Where does the string "This" appear? Copy every line of the entries below that holds it.

— begin Provided records —

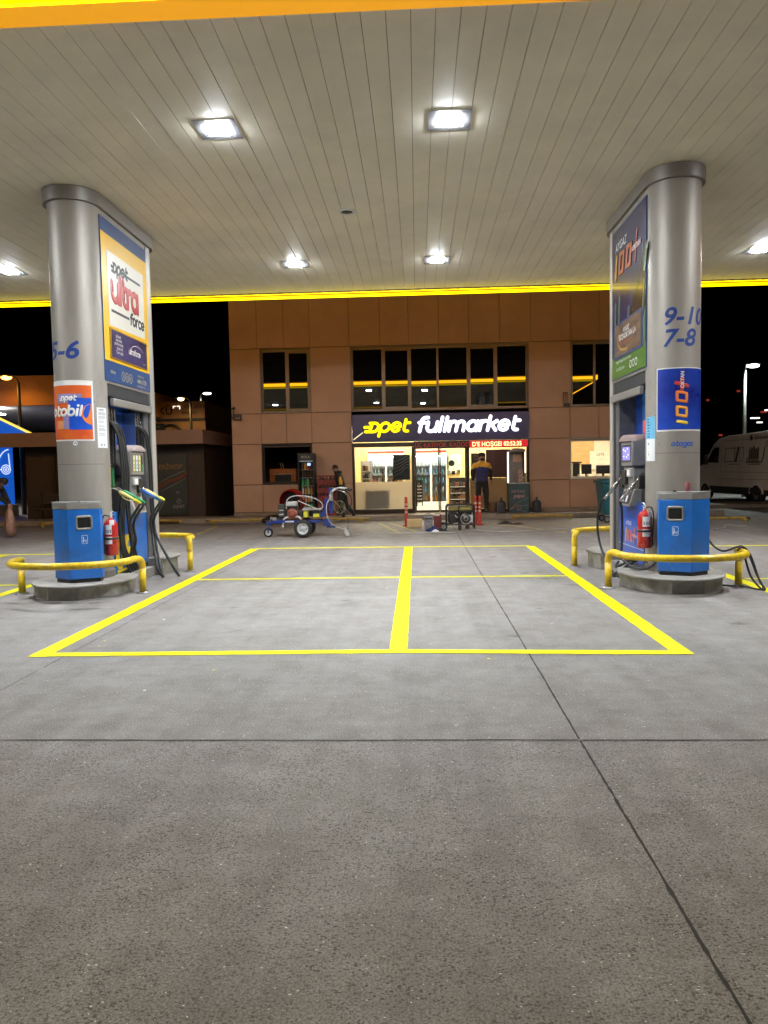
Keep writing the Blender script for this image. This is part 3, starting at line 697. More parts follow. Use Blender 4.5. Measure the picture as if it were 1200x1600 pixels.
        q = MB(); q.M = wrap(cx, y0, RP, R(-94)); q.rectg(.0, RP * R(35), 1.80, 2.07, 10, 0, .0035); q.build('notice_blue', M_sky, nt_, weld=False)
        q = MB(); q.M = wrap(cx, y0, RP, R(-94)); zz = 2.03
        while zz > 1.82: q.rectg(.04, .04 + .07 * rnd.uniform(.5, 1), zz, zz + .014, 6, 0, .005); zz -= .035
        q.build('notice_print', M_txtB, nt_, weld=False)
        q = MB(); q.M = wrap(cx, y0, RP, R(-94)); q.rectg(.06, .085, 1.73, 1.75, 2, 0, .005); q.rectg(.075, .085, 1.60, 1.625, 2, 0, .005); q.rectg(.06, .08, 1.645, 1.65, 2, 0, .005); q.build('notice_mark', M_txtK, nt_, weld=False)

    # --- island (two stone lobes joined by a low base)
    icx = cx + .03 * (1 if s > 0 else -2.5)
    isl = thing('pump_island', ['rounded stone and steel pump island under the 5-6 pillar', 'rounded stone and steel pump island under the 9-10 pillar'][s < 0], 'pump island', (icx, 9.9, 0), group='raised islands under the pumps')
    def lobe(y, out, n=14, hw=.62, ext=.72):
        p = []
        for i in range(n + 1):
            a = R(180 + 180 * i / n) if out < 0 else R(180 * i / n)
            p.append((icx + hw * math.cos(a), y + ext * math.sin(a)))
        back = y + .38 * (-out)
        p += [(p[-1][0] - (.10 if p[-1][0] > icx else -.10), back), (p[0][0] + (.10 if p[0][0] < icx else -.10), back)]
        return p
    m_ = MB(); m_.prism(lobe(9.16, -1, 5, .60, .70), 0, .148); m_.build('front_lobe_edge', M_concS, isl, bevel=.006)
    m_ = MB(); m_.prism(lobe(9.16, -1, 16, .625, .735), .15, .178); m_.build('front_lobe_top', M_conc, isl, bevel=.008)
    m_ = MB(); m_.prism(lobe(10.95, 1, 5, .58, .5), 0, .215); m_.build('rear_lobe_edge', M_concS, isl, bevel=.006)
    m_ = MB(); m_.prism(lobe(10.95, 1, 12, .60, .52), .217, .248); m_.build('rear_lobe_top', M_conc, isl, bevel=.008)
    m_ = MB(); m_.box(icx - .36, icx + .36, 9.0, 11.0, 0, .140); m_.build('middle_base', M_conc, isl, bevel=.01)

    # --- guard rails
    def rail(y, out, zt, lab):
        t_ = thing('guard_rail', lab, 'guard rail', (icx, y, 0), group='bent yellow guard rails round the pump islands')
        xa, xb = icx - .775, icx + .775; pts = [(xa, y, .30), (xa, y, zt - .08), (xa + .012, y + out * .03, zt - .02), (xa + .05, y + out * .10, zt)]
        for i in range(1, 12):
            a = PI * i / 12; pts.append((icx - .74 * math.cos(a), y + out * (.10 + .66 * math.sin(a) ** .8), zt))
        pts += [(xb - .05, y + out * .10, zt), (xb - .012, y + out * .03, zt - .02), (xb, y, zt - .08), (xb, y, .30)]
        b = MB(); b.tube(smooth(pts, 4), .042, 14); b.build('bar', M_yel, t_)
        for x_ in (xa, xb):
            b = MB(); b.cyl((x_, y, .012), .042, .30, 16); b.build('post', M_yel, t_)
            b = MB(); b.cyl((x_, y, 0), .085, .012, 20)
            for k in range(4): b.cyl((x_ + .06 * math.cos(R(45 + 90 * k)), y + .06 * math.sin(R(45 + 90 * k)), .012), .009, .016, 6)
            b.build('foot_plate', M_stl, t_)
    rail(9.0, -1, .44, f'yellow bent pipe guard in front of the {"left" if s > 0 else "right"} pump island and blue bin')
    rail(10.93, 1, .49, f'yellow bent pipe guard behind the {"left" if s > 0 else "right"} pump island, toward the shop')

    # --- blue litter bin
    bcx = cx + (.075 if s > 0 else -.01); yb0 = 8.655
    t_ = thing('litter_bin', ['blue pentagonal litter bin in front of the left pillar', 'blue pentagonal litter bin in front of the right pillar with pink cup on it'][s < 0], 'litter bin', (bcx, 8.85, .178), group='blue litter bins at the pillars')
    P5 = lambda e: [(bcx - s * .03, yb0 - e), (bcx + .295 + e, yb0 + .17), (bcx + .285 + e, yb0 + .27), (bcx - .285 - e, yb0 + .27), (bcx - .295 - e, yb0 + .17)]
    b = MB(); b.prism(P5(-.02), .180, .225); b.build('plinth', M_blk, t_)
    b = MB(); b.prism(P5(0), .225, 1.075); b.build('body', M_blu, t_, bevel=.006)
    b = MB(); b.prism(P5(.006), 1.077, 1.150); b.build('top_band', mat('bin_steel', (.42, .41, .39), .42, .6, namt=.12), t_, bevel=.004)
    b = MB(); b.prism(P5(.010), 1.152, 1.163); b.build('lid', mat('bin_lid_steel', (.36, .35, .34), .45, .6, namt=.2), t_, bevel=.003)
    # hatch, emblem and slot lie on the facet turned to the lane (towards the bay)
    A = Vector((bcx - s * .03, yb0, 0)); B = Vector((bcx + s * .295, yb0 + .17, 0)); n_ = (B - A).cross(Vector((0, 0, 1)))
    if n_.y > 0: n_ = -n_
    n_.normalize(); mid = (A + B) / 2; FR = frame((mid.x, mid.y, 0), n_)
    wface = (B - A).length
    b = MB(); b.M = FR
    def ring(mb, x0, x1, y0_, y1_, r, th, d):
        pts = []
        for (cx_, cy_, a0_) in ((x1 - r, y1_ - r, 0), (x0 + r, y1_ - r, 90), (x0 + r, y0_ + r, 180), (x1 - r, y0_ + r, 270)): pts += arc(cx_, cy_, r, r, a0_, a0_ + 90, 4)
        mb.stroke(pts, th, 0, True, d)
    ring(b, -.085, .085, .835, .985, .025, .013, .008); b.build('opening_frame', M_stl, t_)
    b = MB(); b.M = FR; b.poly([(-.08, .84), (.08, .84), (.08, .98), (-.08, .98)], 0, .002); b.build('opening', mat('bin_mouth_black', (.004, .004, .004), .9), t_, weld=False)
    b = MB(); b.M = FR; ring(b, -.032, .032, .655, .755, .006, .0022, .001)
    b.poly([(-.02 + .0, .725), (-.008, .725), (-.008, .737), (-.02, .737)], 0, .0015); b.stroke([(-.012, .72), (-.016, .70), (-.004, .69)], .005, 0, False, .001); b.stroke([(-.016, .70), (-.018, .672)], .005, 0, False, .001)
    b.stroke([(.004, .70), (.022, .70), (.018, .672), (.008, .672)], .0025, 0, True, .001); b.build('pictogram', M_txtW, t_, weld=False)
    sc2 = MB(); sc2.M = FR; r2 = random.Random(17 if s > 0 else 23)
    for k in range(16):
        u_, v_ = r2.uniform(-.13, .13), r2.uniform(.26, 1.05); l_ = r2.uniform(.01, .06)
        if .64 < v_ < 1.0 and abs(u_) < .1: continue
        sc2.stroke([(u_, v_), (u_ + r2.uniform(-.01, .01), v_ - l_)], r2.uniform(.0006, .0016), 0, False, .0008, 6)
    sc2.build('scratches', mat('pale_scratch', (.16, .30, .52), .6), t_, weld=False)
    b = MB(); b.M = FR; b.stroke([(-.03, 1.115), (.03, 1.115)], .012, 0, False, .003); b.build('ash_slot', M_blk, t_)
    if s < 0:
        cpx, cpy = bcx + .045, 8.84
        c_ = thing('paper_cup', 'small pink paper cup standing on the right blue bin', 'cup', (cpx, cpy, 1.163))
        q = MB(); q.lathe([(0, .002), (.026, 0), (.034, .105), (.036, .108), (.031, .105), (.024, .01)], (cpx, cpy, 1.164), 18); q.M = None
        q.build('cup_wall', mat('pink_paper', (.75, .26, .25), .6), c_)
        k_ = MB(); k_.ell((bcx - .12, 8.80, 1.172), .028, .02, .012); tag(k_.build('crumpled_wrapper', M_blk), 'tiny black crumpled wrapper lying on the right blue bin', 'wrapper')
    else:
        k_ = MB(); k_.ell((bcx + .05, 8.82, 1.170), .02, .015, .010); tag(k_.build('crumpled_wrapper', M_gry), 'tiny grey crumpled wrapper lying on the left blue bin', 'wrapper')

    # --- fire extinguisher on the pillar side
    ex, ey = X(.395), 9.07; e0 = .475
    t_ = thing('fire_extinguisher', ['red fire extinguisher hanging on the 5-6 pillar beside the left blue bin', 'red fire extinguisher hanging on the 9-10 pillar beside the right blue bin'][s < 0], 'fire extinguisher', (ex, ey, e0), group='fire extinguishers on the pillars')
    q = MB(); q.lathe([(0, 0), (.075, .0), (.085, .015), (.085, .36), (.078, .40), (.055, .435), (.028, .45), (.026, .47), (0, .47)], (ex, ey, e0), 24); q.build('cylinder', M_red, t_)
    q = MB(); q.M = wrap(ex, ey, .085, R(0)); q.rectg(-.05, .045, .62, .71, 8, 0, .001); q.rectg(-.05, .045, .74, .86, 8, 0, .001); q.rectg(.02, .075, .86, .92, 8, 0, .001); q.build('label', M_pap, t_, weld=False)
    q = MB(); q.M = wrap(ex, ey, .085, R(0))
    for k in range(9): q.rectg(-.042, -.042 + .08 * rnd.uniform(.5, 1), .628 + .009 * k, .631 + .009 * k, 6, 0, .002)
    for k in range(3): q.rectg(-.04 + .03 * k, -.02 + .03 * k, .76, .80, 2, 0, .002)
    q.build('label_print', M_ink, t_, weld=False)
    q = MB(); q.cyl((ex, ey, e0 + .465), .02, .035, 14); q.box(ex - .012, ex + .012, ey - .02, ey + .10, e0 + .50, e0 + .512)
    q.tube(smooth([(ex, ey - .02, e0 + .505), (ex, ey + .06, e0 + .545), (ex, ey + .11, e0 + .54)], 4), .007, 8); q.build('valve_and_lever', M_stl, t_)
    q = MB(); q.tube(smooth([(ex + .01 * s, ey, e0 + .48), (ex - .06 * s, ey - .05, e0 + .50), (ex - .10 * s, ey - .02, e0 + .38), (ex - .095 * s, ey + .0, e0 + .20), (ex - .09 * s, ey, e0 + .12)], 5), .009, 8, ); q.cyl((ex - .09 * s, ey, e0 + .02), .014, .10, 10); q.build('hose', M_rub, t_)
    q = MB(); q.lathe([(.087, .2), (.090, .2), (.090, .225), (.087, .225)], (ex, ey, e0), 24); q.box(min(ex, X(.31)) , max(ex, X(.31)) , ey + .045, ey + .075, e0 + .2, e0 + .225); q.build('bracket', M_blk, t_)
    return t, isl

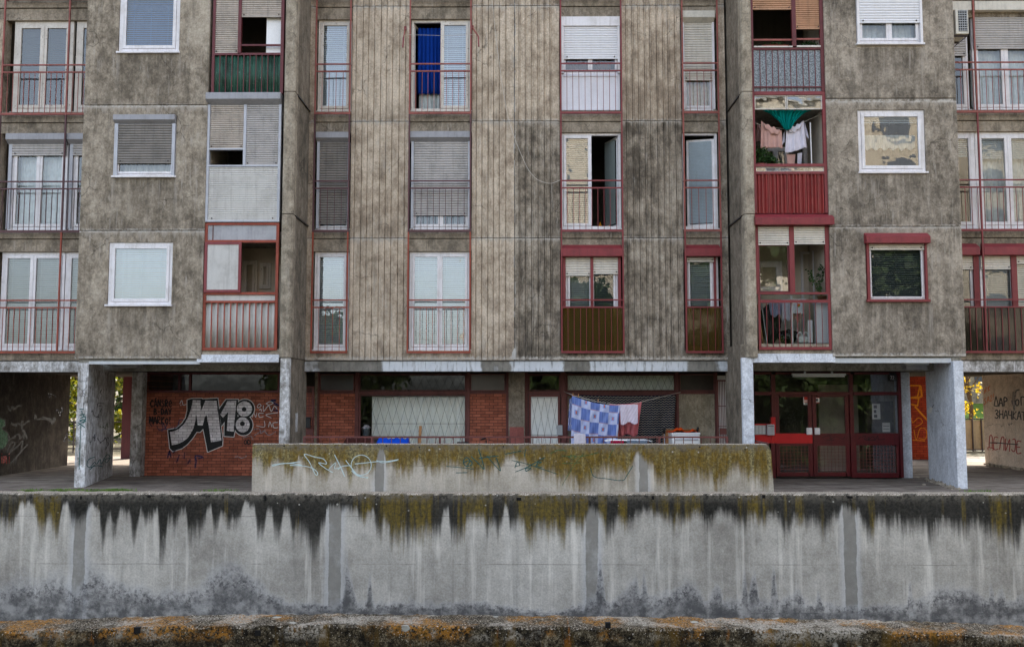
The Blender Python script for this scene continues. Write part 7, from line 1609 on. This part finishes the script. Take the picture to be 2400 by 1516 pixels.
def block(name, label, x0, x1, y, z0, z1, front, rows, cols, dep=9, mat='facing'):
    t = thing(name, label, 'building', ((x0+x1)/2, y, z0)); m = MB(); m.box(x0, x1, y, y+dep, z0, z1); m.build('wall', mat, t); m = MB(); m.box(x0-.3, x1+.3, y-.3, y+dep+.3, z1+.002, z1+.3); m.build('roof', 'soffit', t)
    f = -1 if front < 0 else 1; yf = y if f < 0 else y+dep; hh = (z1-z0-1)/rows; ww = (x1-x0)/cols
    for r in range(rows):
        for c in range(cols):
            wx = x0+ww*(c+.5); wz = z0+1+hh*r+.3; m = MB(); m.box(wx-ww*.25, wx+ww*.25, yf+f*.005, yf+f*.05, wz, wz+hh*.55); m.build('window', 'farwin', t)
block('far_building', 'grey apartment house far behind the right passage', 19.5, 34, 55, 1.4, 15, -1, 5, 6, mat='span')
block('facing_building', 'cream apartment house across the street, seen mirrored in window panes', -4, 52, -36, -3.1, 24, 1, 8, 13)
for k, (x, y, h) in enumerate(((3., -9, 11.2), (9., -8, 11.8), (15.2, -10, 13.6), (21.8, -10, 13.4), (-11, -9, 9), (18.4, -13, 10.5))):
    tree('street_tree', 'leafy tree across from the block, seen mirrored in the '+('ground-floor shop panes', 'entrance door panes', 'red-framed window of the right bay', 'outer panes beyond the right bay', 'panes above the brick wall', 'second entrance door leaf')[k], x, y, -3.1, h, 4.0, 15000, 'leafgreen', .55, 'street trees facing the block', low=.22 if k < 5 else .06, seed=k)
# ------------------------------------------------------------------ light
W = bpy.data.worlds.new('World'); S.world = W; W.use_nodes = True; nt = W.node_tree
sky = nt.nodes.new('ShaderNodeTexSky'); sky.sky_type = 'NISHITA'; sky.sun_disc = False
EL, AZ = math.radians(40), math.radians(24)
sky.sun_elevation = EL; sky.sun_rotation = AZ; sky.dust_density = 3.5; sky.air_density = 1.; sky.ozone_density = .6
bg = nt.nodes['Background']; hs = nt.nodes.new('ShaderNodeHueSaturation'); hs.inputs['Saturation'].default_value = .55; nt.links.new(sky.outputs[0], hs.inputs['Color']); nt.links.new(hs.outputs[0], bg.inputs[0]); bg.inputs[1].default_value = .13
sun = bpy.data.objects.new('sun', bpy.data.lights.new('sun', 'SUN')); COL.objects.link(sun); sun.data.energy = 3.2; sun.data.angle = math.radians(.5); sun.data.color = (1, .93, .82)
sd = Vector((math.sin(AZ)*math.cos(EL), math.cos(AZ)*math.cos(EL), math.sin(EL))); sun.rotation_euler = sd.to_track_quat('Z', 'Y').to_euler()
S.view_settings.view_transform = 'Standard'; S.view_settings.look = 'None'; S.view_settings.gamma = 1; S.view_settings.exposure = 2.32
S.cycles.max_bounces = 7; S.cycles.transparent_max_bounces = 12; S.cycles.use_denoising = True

— end Provided records —

▶ **Complete output**:
Keep writing the Blender script for this image. This is part 3, starting at line 697. More parts follow. Use Blender 4.5. Measure the picture as if it were 1200x1600 pixels.
The Blender Python script for this scene continues. Write part 7, from line 1609 on. This part finishes the script. Take the picture to be 2400 by 1516 pixels.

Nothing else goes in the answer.